S&P 500 BACKS OFF FROM RECORD HIGH ... The recent jump in bond yields, combined with profit-taking in emerging markets, is catching the U.S. market at a vulnerable point. That's because the S&P 500 (which is the main benchmark for the U.S.) is testing potential resistance at its 2000 high. On May 3, I gave three numbers to watch in the S&P 500 testing process. One was the March 24, 2000 record close at 1527. Two others were intra-day highs at 1553 (March 2000 high) and 1530 (September 2000 high). At the very least, it would be normal to expect an over-tended stock market to meet some profit-taking around those numbers. This week's intra-day high has been 1532 (Wednesday) and the closing high at 1525 (Tuesday). In other words, the market has tested the 2000 highs and is pulling back. The weekly bars in Chart 8 give another reason why. The spring rally pushed the 9-week RSI into overbought territory over 70, but below its December high. That negative divergence between the RSI and the S&P hints at some selling (see arrow). The short-term trend is where most of the downside action is taking place.

Chart 7

Chart 8

S&P 500 SPDRS SELL OFF ON VOLUME ... Chart 9 shows some short-term deterioration on the daily bars for the S&P 500 SPDRS (SPY). First of all, downside volume has picked up. Secondly, the daily MACD lines (top of Chart) are rolling over after failing to hit a new high.
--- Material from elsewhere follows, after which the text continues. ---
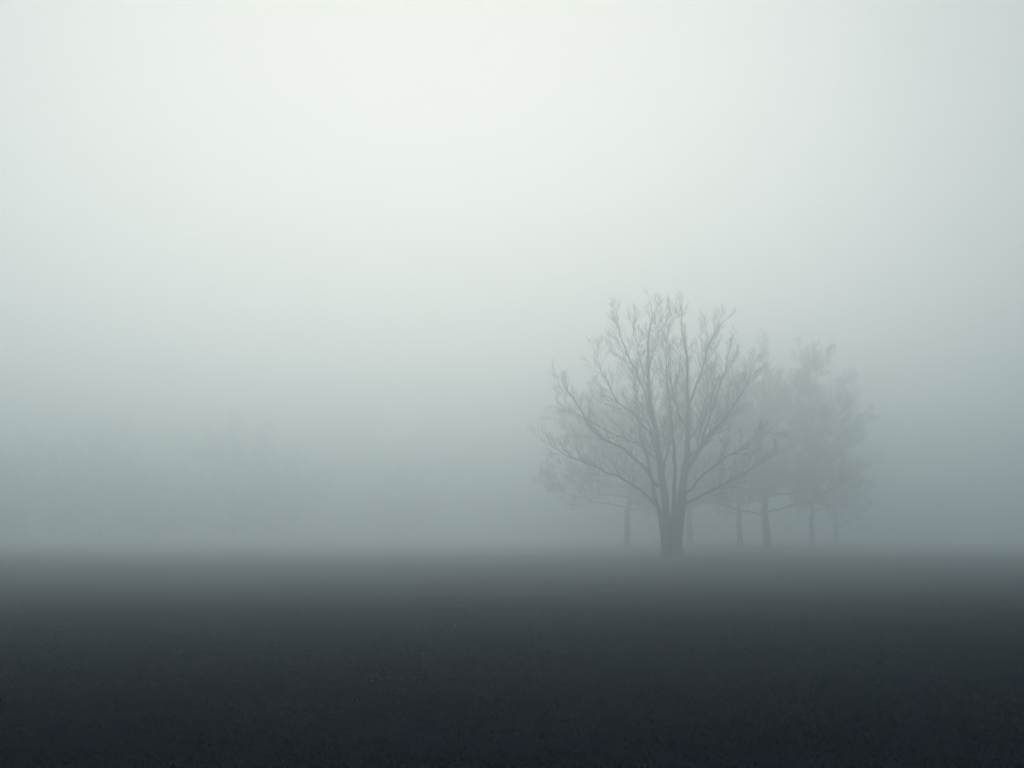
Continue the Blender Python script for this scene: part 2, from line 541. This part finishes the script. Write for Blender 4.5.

That's a short-term negative divergence and hints at more downside pressure. So far, the major uptrend is in no danger. All we've seen is some normal profit-taking in an area of major chart resistance. Given how far the market has come, and the fact that the S&P is testing its old high, however, it's not a bad time to turn a little cautious. That's especially true during the month of May when seasonal trends usually turn weaker.